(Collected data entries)
(begin)
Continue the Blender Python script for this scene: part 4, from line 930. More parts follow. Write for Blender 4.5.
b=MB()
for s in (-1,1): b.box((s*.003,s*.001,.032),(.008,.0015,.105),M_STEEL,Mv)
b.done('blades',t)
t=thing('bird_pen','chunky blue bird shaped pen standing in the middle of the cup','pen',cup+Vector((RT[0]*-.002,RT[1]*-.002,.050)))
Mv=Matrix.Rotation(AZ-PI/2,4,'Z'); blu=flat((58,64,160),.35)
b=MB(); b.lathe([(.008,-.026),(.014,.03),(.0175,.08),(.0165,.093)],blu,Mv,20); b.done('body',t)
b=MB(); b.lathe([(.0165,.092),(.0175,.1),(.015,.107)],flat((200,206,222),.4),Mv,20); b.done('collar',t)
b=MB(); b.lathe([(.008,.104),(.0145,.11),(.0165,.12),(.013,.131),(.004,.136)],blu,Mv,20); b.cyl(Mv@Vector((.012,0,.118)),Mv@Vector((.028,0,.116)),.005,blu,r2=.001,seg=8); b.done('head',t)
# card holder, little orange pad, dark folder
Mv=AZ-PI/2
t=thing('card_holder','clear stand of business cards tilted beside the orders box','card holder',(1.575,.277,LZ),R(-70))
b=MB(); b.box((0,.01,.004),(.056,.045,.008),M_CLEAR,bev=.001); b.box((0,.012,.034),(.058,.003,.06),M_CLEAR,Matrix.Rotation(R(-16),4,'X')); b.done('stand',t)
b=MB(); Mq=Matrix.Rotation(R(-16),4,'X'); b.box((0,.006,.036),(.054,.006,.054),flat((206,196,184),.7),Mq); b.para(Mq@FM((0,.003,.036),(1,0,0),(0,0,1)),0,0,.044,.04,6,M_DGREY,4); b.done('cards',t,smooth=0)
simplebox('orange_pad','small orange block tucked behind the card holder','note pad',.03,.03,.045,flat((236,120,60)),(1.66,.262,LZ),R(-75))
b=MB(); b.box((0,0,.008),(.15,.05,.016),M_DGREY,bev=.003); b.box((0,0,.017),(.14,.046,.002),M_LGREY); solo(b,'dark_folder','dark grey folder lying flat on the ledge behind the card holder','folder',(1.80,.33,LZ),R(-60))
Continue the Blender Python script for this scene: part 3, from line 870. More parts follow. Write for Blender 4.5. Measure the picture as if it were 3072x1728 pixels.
(end)
__WHAT YOU ARE ASKED TO DO__:
Quote all of the entries exactly as they appear.

__REPLY__:
Continue the Blender Python script for this scene: part 4, from line 930. More parts follow. Write for Blender 4.5.
b=MB()
for s in (-1,1): b.box((s*.003,s*.001,.032),(.008,.0015,.105),M_STEEL,Mv)
b.done('blades',t)
t=thing('bird_pen','chunky blue bird shaped pen standing in the middle of the cup','pen',cup+Vector((RT[0]*-.002,RT[1]*-.002,.050)))
Mv=Matrix.Rotation(AZ-PI/2,4,'Z'); blu=flat((58,64,160),.35)
b=MB(); b.lathe([(.008,-.026),(.014,.03),(.0175,.08),(.0165,.093)],blu,Mv,20); b.done('body',t)
b=MB(); b.lathe([(.0165,.092),(.0175,.1),(.015,.107)],flat((200,206,222),.4),Mv,20); b.done('collar',t)
b=MB(); b.lathe([(.008,.104),(.0145,.11),(.0165,.12),(.013,.131),(.004,.136)],blu,Mv,20); b.cyl(Mv@Vector((.012,0,.118)),Mv@Vector((.028,0,.116)),.005,blu,r2=.001,seg=8); b.done('head',t)
# card holder, little orange pad, dark folder
Mv=AZ-PI/2
t=thing('card_holder','clear stand of business cards tilted beside the orders box','card holder',(1.575,.277,LZ),R(-70))
b=MB(); b.box((0,.01,.004),(.056,.045,.008),M_CLEAR,bev=.001); b.box((0,.012,.034),(.058,.003,.06),M_CLEAR,Matrix.Rotation(R(-16),4,'X')); b.done('stand',t)
b=MB(); Mq=Matrix.Rotation(R(-16),4,'X'); b.box((0,.006,.036),(.054,.006,.054),flat((206,196,184),.7),Mq); b.para(Mq@FM((0,.003,.036),(1,0,0),(0,0,1)),0,0,.044,.04,6,M_DGREY,4); b.done('cards',t,smooth=0)
simplebox('orange_pad','small orange block tucked behind the card holder','note pad',.03,.03,.045,flat((236,120,60)),(1.66,.262,LZ),R(-75))
b=MB(); b.box((0,0,.008),(.15,.05,.016),M_DGREY,bev=.003); b.box((0,0,.017),(.14,.046,.002),M_LGREY); solo(b,'dark_folder','dark grey folder lying flat on the ledge behind the card holder','folder',(1.80,.33,LZ),R(-60))
Continue the Blender Python script for this scene: part 3, from line 870. More parts follow. Write for Blender 4.5. Measure the picture as if it were 3072x1728 pixels.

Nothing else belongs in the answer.